While commending these principles of communication, however, I found four areas that need closer analysis. First, the writers “make no distinction between preaching, teaching, or general communication.” But, while all forms of communication share common qualities, biblical preaching and teaching are unique. General communication serves the speaker and his audience. Faithful preaching serves God, proclaiming His Word (2 Tim. 4:1-5). Biblical preachers speak with divine authority that no one naturally receives (1 Cor. 2:14).
Second, the authors’ assertion that the purpose of preaching is to change lives is only partly true. Preachers proclaim Christ (Col. 1:28), not just ideas from the Bible that they judge to be essential, applicable, or appropriate, “all they gotta know,” in the authors’ words, to modify people’s behavior. God has already communicated what He considers to be essential to knowing Him (John 17:3, 6-8, 17). Also, teaching the Bible equips listeners with a model for how to grow spiritually, and to evaluate the messages they hear (Acts 17:11).

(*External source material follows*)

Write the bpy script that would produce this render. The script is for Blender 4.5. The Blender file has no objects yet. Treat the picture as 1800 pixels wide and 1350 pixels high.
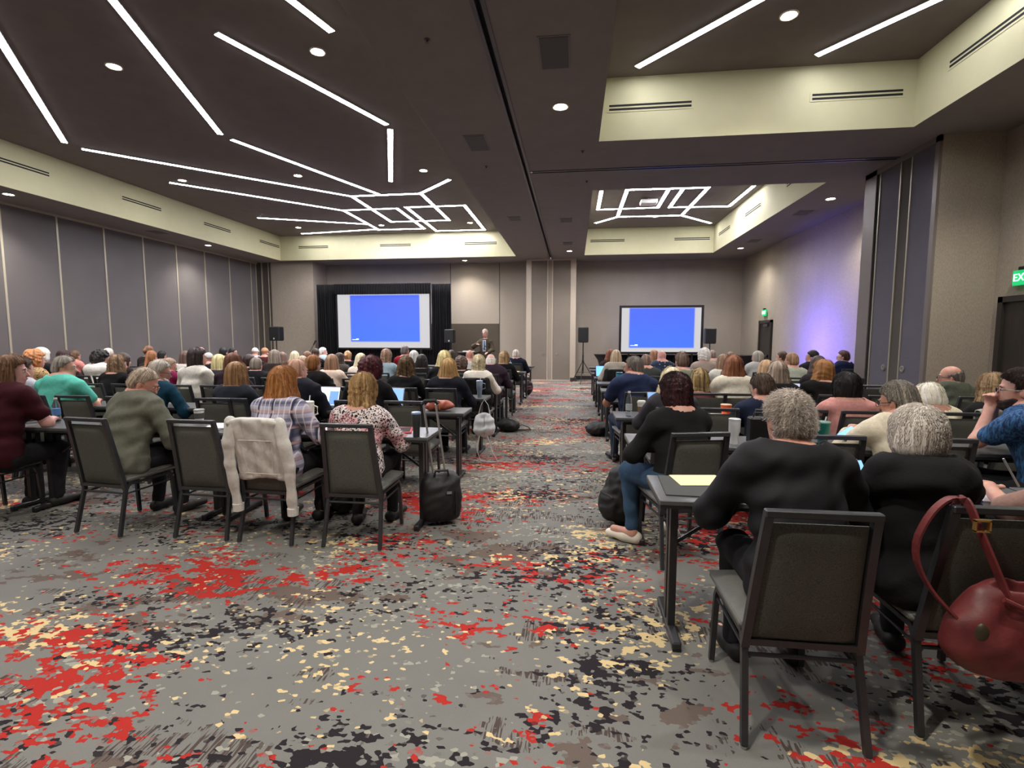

Third, the assertion that “burden plus passion equals change” fails to distinguish the divine power of biblical content from the human power of its packaging and delivery (1 Cor. 1:18-25; 2:1-5). When preachers talk about a “powerful illustration,” an “impactful delivery,” or “seven keys to irresistible communication,” often they are describing a human cause-and-effect. Of course preachers should use appropriate persuasive techniques, but they must never depend on them to convict sinners, justify believers, and sanctify saints, which only God can do. The authors may be correct in stating that, “presentation trumps information when it comes to engaging the audience,” but only the Word itself is “…living and active and sharper than any two-edged sword…” (Heb. 4:12-13).
Finally, the assumption that a generational shift has made it necessary to “abandon a style, an approach, a system that was designed in another era for a culture that no longerexists,” is unsubstantiated. The question, “Will you consider letting go of your alliterations and acrostics and three point outlines and talk to people in terms they understand?” attacks a caricature of textual expository preaching as a relic of left-brained modernity. This implies either that the old style of preaching was ineffective in its own generations, or that now we have to accommodate a new generation that is not only completely different, but justifiably disconnected from believers who went before them. This goes beyond the idea that truth never changes, but methods can and should. It confuses contemporary practice with relevance.
The wise reader will benefit from this book’s many helpful insights and techniques for effective communication, but will do well to carefully consider its perspectives related to expository preaching.